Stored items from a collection

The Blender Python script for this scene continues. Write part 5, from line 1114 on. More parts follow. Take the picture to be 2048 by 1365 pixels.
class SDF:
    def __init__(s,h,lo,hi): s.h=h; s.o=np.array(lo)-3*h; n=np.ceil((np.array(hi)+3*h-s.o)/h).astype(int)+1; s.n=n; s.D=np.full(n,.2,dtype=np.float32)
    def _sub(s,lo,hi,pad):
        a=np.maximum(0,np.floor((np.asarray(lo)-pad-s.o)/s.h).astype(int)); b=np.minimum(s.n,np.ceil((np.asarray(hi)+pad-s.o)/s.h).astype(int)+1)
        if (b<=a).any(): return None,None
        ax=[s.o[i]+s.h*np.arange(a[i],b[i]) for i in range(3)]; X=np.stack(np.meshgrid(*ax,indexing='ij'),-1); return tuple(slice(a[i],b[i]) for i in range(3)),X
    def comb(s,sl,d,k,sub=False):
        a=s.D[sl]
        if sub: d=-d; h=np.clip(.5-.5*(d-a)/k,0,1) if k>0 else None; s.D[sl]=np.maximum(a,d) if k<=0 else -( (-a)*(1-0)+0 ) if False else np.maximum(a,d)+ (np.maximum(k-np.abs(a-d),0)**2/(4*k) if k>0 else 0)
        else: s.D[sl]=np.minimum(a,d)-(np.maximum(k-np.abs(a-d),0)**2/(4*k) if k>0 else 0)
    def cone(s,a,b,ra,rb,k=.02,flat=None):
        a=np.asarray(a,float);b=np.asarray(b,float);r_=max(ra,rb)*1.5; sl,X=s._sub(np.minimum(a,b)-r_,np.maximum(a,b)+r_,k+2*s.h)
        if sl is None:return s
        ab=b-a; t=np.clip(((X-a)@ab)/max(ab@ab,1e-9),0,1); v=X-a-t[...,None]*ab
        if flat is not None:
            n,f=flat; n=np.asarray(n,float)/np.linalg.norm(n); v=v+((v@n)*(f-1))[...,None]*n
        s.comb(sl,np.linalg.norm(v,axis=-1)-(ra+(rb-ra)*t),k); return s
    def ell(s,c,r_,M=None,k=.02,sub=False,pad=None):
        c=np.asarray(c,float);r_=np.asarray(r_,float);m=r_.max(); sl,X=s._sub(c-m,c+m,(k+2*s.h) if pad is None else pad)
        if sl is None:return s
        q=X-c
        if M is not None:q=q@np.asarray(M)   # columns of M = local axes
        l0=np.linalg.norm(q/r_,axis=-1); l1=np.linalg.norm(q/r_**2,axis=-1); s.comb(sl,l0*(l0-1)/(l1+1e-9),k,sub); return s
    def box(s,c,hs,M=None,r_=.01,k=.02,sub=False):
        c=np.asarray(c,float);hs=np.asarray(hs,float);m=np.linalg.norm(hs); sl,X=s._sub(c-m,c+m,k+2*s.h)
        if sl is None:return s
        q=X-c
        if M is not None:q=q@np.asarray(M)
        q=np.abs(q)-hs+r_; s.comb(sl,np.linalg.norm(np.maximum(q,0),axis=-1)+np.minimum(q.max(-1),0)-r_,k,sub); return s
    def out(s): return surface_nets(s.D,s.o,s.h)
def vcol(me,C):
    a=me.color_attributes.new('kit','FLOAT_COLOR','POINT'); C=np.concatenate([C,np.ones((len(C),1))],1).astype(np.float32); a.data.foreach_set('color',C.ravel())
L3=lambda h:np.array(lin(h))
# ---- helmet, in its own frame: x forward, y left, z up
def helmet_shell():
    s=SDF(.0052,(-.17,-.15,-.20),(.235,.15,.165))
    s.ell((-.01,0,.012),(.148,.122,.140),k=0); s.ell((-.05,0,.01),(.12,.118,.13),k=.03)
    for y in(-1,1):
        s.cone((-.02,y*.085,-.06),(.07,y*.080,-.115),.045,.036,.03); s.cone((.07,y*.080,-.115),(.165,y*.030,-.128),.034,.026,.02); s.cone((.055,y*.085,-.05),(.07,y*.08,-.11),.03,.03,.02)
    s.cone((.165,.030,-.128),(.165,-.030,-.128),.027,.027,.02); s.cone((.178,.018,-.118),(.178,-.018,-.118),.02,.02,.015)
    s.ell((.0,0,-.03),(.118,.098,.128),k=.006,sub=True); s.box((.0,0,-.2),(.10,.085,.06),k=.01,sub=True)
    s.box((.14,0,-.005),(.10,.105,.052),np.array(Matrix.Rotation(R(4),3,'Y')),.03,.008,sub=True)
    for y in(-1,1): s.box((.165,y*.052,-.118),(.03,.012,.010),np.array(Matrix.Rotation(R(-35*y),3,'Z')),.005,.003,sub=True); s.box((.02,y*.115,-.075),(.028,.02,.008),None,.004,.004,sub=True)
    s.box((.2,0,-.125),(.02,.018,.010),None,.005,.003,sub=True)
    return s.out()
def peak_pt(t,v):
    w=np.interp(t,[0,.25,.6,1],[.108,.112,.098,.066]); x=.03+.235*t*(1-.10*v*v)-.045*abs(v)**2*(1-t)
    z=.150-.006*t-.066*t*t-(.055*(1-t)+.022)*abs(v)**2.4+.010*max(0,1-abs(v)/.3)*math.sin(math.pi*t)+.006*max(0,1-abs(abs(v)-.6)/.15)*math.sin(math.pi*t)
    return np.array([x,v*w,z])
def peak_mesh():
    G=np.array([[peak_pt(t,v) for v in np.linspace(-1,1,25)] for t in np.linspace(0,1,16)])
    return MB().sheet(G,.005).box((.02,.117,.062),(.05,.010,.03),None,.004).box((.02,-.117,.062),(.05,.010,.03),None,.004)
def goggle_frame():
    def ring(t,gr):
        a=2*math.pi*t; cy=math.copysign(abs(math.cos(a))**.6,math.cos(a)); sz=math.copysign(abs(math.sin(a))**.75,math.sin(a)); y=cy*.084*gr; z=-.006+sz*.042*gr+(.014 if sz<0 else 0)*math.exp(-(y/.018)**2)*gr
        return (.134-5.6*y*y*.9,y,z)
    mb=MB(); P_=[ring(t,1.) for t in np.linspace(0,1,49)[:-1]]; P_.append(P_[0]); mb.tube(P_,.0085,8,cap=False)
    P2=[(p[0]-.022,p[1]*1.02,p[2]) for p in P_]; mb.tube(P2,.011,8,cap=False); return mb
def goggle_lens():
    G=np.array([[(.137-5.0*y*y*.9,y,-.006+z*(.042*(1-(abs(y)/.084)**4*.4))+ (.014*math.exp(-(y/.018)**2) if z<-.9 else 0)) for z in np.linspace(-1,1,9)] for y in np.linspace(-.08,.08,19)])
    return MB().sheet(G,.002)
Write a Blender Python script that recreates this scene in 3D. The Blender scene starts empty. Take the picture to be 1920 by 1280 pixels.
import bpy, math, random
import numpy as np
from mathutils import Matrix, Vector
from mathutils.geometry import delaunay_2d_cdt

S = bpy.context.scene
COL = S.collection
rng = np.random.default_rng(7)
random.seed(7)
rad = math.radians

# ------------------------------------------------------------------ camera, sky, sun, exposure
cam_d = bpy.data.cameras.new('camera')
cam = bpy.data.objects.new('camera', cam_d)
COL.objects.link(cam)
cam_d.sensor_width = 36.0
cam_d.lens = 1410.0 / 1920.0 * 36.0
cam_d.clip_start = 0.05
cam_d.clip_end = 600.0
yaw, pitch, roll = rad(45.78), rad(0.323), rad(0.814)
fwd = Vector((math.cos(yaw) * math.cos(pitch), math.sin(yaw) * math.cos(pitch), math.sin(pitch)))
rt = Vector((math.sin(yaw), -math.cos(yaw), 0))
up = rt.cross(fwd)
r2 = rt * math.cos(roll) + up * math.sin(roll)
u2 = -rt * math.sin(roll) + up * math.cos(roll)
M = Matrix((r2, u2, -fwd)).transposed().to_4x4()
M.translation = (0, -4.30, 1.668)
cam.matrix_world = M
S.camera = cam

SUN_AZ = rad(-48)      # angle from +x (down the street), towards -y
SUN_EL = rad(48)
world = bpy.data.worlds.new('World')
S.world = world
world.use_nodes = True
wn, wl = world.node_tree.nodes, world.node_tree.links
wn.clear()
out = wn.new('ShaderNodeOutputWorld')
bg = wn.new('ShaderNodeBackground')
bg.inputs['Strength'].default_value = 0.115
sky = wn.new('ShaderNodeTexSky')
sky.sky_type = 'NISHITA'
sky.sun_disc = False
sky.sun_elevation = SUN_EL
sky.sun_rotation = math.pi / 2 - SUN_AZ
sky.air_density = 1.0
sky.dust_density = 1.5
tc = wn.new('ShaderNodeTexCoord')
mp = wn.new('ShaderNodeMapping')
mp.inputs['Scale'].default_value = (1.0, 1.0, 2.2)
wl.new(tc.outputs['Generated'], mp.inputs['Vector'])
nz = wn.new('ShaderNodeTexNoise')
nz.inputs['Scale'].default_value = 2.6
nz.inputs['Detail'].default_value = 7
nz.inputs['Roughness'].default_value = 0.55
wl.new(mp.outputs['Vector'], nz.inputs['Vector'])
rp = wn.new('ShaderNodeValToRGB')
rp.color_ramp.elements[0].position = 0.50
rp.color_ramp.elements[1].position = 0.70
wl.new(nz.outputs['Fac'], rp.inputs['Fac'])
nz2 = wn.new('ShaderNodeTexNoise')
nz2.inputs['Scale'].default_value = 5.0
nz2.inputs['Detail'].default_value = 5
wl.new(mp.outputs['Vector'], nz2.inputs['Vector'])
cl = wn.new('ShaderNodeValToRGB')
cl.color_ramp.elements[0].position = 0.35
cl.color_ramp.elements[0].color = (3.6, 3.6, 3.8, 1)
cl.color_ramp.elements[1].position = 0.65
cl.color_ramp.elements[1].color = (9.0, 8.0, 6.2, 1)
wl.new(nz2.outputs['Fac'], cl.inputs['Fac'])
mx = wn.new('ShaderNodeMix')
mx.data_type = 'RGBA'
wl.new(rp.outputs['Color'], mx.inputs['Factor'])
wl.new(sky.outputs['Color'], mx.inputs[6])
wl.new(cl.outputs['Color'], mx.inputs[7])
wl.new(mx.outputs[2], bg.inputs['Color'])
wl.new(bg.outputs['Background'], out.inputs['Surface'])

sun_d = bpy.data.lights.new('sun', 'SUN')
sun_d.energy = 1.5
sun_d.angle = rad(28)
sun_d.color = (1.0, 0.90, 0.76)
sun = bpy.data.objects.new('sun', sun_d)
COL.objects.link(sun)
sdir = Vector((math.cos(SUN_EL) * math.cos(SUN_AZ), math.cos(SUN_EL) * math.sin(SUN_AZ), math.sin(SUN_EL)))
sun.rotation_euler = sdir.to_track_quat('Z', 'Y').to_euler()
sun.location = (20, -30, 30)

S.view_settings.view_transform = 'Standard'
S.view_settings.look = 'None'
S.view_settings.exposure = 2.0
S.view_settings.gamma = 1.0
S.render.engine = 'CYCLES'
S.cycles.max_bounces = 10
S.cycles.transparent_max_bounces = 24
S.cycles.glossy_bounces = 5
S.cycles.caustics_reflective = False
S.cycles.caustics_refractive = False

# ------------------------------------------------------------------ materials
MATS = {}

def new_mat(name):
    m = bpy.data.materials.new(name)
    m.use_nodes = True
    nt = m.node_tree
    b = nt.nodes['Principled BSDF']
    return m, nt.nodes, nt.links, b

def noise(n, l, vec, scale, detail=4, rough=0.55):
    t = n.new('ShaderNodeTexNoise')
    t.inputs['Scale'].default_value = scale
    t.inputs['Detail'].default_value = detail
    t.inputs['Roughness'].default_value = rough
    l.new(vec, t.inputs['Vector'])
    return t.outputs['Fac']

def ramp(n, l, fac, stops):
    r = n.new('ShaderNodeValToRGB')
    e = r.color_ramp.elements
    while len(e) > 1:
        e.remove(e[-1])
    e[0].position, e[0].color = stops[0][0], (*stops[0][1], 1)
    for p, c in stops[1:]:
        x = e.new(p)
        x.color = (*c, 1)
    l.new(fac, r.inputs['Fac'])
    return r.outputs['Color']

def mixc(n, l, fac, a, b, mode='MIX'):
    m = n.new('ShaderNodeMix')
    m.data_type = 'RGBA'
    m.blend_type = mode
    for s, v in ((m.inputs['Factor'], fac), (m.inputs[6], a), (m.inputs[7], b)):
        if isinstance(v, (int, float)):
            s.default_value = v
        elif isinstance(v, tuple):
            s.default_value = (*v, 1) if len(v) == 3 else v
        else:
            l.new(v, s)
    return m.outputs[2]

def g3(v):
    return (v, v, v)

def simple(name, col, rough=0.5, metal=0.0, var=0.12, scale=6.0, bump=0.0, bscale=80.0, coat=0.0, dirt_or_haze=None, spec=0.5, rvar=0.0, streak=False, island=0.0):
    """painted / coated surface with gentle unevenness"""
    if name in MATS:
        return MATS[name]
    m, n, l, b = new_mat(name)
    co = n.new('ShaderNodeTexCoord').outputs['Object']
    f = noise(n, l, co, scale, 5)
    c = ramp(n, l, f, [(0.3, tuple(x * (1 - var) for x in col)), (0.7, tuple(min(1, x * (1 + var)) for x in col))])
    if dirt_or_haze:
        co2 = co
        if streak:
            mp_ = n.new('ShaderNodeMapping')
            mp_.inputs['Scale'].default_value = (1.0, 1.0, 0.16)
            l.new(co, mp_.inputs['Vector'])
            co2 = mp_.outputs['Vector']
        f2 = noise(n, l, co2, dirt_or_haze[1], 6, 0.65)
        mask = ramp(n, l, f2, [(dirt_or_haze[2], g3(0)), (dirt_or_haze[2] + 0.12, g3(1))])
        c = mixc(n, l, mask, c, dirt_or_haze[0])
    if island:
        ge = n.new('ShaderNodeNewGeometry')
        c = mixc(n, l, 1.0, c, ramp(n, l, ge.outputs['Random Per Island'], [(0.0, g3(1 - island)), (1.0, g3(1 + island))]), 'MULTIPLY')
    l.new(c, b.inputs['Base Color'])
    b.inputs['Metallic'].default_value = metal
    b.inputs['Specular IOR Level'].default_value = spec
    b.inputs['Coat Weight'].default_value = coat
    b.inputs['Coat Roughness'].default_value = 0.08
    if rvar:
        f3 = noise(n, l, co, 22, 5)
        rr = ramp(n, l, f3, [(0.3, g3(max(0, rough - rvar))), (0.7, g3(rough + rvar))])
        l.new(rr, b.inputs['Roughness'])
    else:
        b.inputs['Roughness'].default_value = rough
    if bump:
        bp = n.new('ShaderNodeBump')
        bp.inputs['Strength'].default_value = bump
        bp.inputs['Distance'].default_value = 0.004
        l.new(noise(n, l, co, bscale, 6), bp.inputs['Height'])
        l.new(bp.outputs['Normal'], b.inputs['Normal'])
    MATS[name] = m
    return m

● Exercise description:
Scan the data above; copy every line where "picture" appears.

● Result below:
The Blender Python script for this scene continues. Write part 5, from line 1114 on. More parts follow. Take the picture to be 2048 by 1365 pixels.
Write a Blender Python script that recreates this scene in 3D. The Blender scene starts empty. Take the picture to be 1920 by 1280 pixels.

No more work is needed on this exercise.